Scientists have discovered something that they previously thought wasn’t possible – an ‘inside out’ star system.
When you line all the planets in our solar system up, the four closest to the sun are rocky and the four furthest are giant gassy balls.
This pattern – rock then gas – isn’t unique to us and has been seen countless times in other star systems.
Yet an international team of scientists has discovered that 116.27 light-years away from us is an interstellar system that is the other way around.
LHS 1903 is a star orbited by three planets, the closest being a rocky one with two gas worlds close by.
The researchers, led by Thomas Wilson from the University of Warwick, found a fourth planet circling LHS 1903, but it was rocky rather than gassy.
Wilson tells Metro: ‘This system really opens up what a star system should look like.
‘Before our study, we thought that smaller planets were only in the inner system and larger planets were further away.
‘But now LHS 1903 breaks this thinking and unveils that a whole wide range of systems could be out there for us to discover.’
Why is this star system inside-out?
Stars are constantly hurling out solar radiation, which can easily strip away a planet’s atmosphere, leaving it barren. Take Mercury, for example.
Further out, however, the atmosphere can safely wrap around a planet and form gas giants, like Saturn or Uranus.
Despite being a red dwarf, so named because these small stars emit reddish light, LHS 1903 still spews enough radiation to shear its planets.
So, how did the outermost planet in the system get so rocky? Why isn’t it gassy?
Wilson and his team’s observations, published in Science, suggest that the fourth planet may have had its atmosphere torn off, or it never formed one.
‘What we think happened was that the planet closest to the star was born first, and then the second furthest was formed, and then the third and fourth,’ explains Wilson, a process called inside-out planet formation.
‘This means that these alien worlds would have been born at different times and in different environments.
‘This is a big deal because it would mean that planets in the same star system look different because of where and when they were formed.’
To demonstrate how, well, strange this is, Wilson says to picture how different Earth would be if our solar system were inside out.
‘Jupiter and Saturn would gravitationally throw around the other planets, either out of the system, into each other, or into the sun,’ he says.
‘If Earth survived this, it’ll likely be very far from the Sun and so very cold.’
How did scientists discover this?
The team spotted this out-of-place planetary system using the European Space Agency’s CHaracterising ExOPlanet Satellite (Cheops).
Thousands of exoplanets – planets orbiting other stars – have been discovered over the years.
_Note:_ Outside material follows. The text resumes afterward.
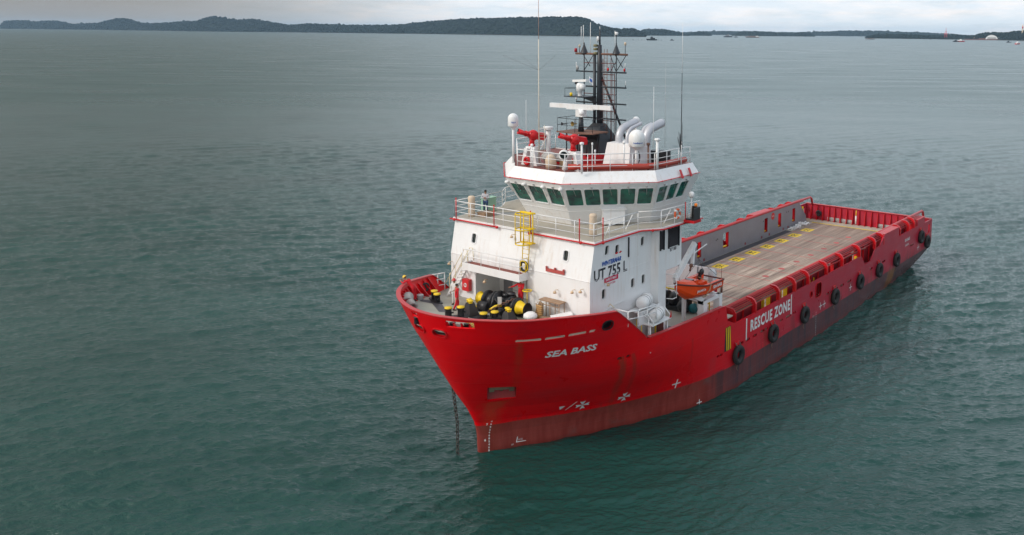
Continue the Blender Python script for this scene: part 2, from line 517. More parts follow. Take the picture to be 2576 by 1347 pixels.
def dup(root, loc, label, rz=None, group=None):
    r = root.copy(); col.objects.link(r); r.location = loc
    if rz is not None: r.rotation_euler = (0, 0, rz)
    r['label'] = label
    if group: r['group'] = group
    for ch in kids(root):
        c = ch.copy(); col.objects.link(c); mi = ch.matrix_parent_inverse.copy(); c.parent = r; c.matrix_parent_inverse = mi
        for g in kids(ch):
            d = g.copy(); col.objects.link(d); mi = g.matrix_parent_inverse.copy(); d.parent = c; d.matrix_parent_inverse = mi
    return r


def lerp(a, b, t): return a + (b - a) * t


def interp(tab, x):
    if x >= tab[0][0] and tab[0][0] > tab[-1][0] or x <= tab[0][0] and tab[0][0] < tab[-1][0]: return tab[0][1]
    for (a, p), (b, q) in zip(tab, tab[1:]):
        if min(a, b) <= x <= max(a, b): return p + (q - p) * (x - a) / (b - a)
    return tab[-1][1]


def text2d(s, size, shear=0.0, bold=0.0, sx=1.0, spacing=1.0):
    cu = bpy.data.curves.new('lettering', 'FONT')
    cu.body = s; cu.size = size; cu.shear = shear; cu.offset = bold; cu.space_character = spacing
    cu.align_x = 'CENTER'; cu.align_y = 'CENTER'; cu.resolution_u = 2
    o = bpy.data.objects.new('lettering', cu); col.objects.link(o)
    dg = bpy.context.evaluated_depsgraph_get()
    me = bpy.data.meshes.new_from_object(o.evaluated_get(dg))
    bm = bmesh.new(); bm.from_mesh(me)
    for _ in range(3):
        es = [e for e in bm.edges if e.calc_length() > max(.14, size * .22)]
        if not es: break
        bmesh.ops.subdivide_edges(bm, edges=es, cuts=1)
        bmesh.ops.triangulate(bm, faces=bm.faces)
    vs = [(v.co.x * sx, v.co.y) for v in bm.verts]; bm.verts.index_update(); fs = [tuple(v.index for v in p.verts) for p in bm.faces]
    bm.free()
    bpy.data.objects.remove(o); bpy.data.curves.remove(cu); bpy.data.meshes.remove(me)
    return vs, fs


def lettering(name, s, size, fn, mat, parent, **k):
    """fn maps 2-D (u, v) to a point just proud of the surface"""
    vs, fs = text2d(s, size, **k)
    mb = MB(); mb.add([fn(u, v) for u, v in vs], fs)
    return mb.build(name, mat, parent)

# ================================================================ THE SHIP
# ship axes: x forward (stem at the waterline = 0), y to port, z up from the water
ship = thing('supply_ship', 'red hulled offshore supply ship with white superstructure anchored on green water', 'ship', (-30, 0, 0))

FT = [(0, 0, 4.25, 0), (-.22, .32, 4.17, 1.0), (-1.0, .85, 3.85, 2.1), (-2.04, 1.4, 3.3, 3.3), (-3.1, 2.1, 2.4, 4.6), (-4.24, 2.83, 1.4, 5.6),
      (-5.4, 3.45, .2, 6.35), (-6.74, 4.16, -1.5, 7.1), (-8, 4.75, -3, 7.6), (-9.3, 5.3, -4.8, 7.9), (-11, 6.0, -7.4, 8), (-12.6, 6.65, -9.8, 8),
      (-14.6, 7.35, -12.8, 8), (-17, 7.8, -16.2, 8), (-20, 8, -20, 8)]
WX = [(-3, -.0), (0, 0), (1.3, .012), (2.1, .06), (3.1, .18), (4.4, .38), (5.8, .565), (7.2, .73), (8.5, .87), (10.1, 1), (11, 1.06)]


def crom(a, b, c, d, t):
    return .5 * (2 * b + (c - a) * t + (2 * a - 5 * b + 4 * c - d) * t * t + (3 * b - a - 3 * c + d) * t ** 3)


def fore(t, z):
    n = len(FT) - 1
    u = min(max(t, 0), 1) * n; i = min(int(u), n - 1); f = u - i
    def g(k):
        if k < 0:
            q = FT[-k]; return (q[0], -q[1], q[2], -q[3])
        if k > n:
            q = FT[n]; p = FT[n - 1]; return tuple(2 * a - b for a, b in zip(q, p))
        return FT[k]
    P = [crom(*(g(i + k)[c] for k in (-1, 0, 1, 2)), f) for c in range(4)]
    wx = interp(WX, z)
    full = min(1.0, max(0.0, z / 6.0)); full = full * full * (3 - 2 * full)
    wy = lerp(wx, full, max(0, min(1, (t - .25) / .6)))
    if z < 0: wy = z * .03; wx = 0
    return (lerp(P[0], P[2], wx), min(8.0, lerp(P[1], P[3], wy)))


def aftb(x, z):
    b0 = interp([(-20, 8), (-40, 8), (-48, 7.72), (-61, 7.15), (-66, 6.8)], x)
    k = min(1, max(0, z / 2.6)); k = k * (2 - k)
    return lerp(b0, 8.0, k)


def hull_y(x, z):
    if x < -20: return aftb(x, z)
    lo, hi = 0.0, 1.0
    for _ in range(40):
        m = (lo + hi) / 2
        if fore(m, z)[0] > x: lo = m
        else: hi = m
    return fore((lo + hi) / 2, z)[1]


def on_hull(x, z, off=.02):
    return Vector((x, hull_y(x, z) + off, z))


def sheer(x, side):
    a0 = -4.2 if side > 0 else -2.9
    a1 = a0 - 3.2
    if x > a0: return interp([(4.3, 10.2), (0, 10.0), (a0, 9.62)], x)
    if x > a1: return interp([(a0, 9.62), (a1, 7.05)], x)
    if x > -17.1: return interp([(a1, 7.05), (-17.1, 6.78)], x)
    if x > -18.6: return interp([(-17.1, 5.7), (-18.6, 5.06)], x)
    for a, b, z in ((-18.6, -43.5, 5.07), (-43.5, -44.55, None), (-44.55, -46.1, 4.05), (-46.1, -47.3, None), (-47.3, -49.8, 5.09),
                    (-49.8, -54.2, 6.05), (-54.2, -60.3, 5.09), (-60.3, -62.6, 5.75)):
        if x > b:
            if z is not None: return z
            return lerp(5.09, 4.05, (a - x) / (a - b)) if a > -45 else lerp(4.05, 5.09, (a - x) / (a - b))
    return interp([(-62.6, 5.75), (-62.9, 5.05), (-65.7, 5.05)], x)


def xstern(z):
    return interp([(-3, -55), (0, -60.8), (1.0, -63.2), (1.9, -65.4), (2.3, -65.6), (7, -65.6)], z)


TS = sorted(set([i / 170 for i in range(171)]))
AX = sorted(set([-20 - k * 1.5 for k in range(1, 31)] + [-43.5, -44.55, -46.1, -47.3, -49.8, -49.83, -54.2, -54.23, -60.3, -60.33, -62.6, -62.9, -64.5, -65.3, -65.6]), reverse=True)
ZL = [-1.5, -.6, 0, .3, .6, .9, 1.2, 1.5, 1.7, 1.9, 2.1, 2.3, 2.5, 2.7, 2.9, 3.1]
NU = 28


def station(kind, a, side, inner):
    """column of points at one station; inner=True gives the inside of the plating"""
    def P(z):
        if kind == 'f': x, y = fore(a, z)
        elif kind == 'a':
            g = (a + 20) / (-45.6); x = -20 + (xstern(z) + 20) * g; y = aftb(x, z)
        else:  # transom
            x = xstern(z); y = aftb(x, z) * a
        return x, y
    def topz():
        z = 8
        if kind == 't': return 5.05
        for _ in range(12): z = sheer(P(z)[0], side)
        return z
    zt = topz()
    out = []
    for z in ZL + [3.1 + (zt - 3.1) * k / NU for k in range(1, NU + 1)]:
        x, y = P(z)
        if inner:
            th = .12
            if kind == 'f':
                e = 1e-3
                x0, y0 = fore(max(0, a - e), z); x1, y1 = fore(min(1, a + e), z)
                tx, ty = x1 - x0, y1 - y0; l = math.hypot(tx, ty) or 1
                nx, ny = -ty / l, tx / l      # points inboard for the port side
                if a == 0: nx, ny = -1, 0
                x += nx * th; y = max(0, y + ny * th)
            elif kind == 'a':
                y -= th; x = max(x, xstern(z) + th)
            else:
                x += th; y = y * (aftb(x, z) - th) / aftb(x, z)
        out.append((x, y * side, z))
    return out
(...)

It’s Cheops’ job not to find new ones, but help us understand the ones we already know about.
The space agency’s project scientist, Max Guenther, says that figuring out if a planet is rocky or gassy is harder than it sounds for astronomers.
The picture right at the top of the story certainly isn’t what they see when they peek through their telescopes.
‘You can compare it to the body mass index, or BMI,’ Guehtner says.
‘You measure a human in terms of size and mass but once you start to draw and describe the person, they become a person.
‘What you see in the images is an interpretation of the actual measurements.’
These measures come from a method of observation called transmission spectroscopy, also called the blink method.
‘Cheops is no different from a smartphone camera – just way more expensive and stable,’ Guehtner says.
‘If you take a photo on a cloud-free night, you’ll see white dots on a black background. That’s the same pictures that we’re taking.’
By taking a few photos of the same patch of sky every 30 seconds or so, scientists can see if these tiny, smeared pixels flicker at all.
If they do, there’s a good chance a planet just drifted by, called a transit blip. ‘Sometimes it’ll be a change of just 1% of light,’ Guehtner says.
When light from LHS 1903 shines through a planet’s atmosphere, some gases filter the starlight. For a brief moment, astronomers can see clues about the planet’s chemical makeup.
Experts can also guess the mass of a planet by observing the gravitational tug – or wobble – that it exerts on its star as it orbits.
With all this BMI-grade data, astronomers can calculate whether planets are rocky, like Earth, or fluffy, like clouds.
One day, we think every interstellar system has rocky planets in the front, gas giants in the back. The next day, they can be anything but.
But when it comes to science, being proven wrong is one of the ‘best outcomes’ scientists can hope for.
‘It doesn’t mean that everything is wrong,’ Guehtner adds, ‘it just means it was too simplistic because we had limited data so far.’